Tax-saving FDs are a modern reiteration of FDs, allowing investors to benefit from fixed deposit income tax exemption. Investors who do not have high-risk propensity prefer tax-saving investments like this and tax-saving mutual funds.
You’re allowed a deduction of up to 1.5 lakh rupees as an investment in tax-saving FDs. This is under the Income Tax Act’s Section 80C of Chapter VI A. The amount of investment is deductible from your gross taxable income.
Section 80C allows any individual or HUF (Hindu Undivided Family) wishing to save tax on FD investment to invest in such an instrument and earn tax benefits. All they need is a new savings account, KYC verification, and other documents required for the process.

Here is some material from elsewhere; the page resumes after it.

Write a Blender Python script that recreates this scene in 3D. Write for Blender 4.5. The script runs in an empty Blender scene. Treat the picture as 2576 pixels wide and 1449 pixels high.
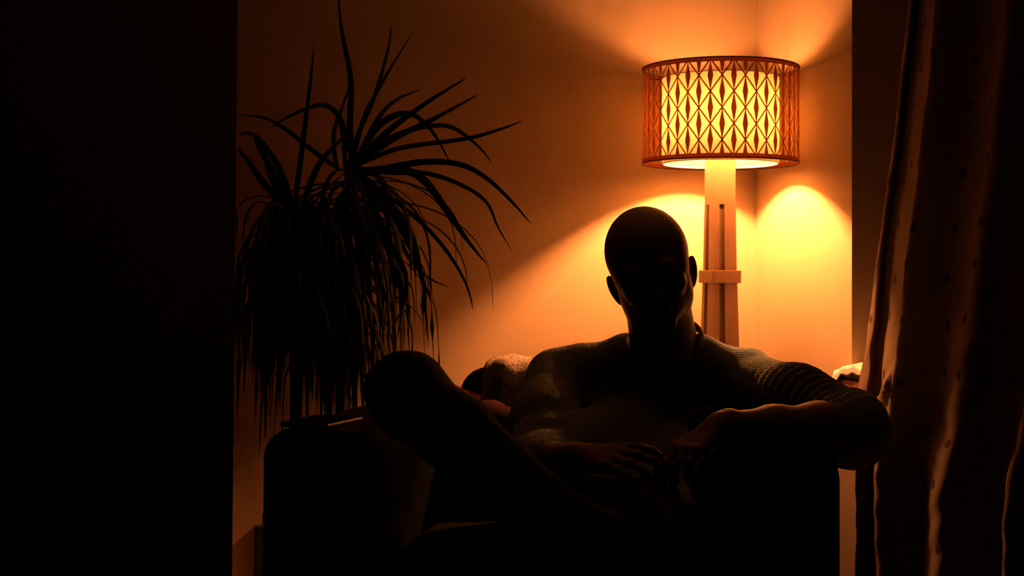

You can invest an amount as low as 500 rupees in tax-saving FDs. While there is no upper limit on the deposit amount, the maximum deduction you can claim is 1.5 lakh rupees against it. The depositor can choose the tenure of the tax-saving fixed deposit, and it can be anything between 7 days and 10 years. In most cases, the lock-in period is at least 5 years, and you are allowed partial withdrawal if you have chosen a longer tenure.

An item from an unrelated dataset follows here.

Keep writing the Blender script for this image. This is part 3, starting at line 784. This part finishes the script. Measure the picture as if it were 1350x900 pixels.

The interest rate varies depending on factors such as the age of the holder and lock-in tenure. Tax-saving FD rates can go up to 6% per annum. According to the tax slab you fall into, the interest part is fully taxable and is shown under the ‘Income from Other Sources’ head. The bank will also deduct a TDS of 10% if your total interest income from them exceeds ₹ 10,000 in a financial year. If you have not furnished your PAN number, the TDS rate will be 20%.
If you are nearing your retirement or looking for a feasible way to save on taxes, investing in a tax-saving FD is the right choice. It enables you to earn interest income and entails a deduction under Section 80C of Chapter VIA.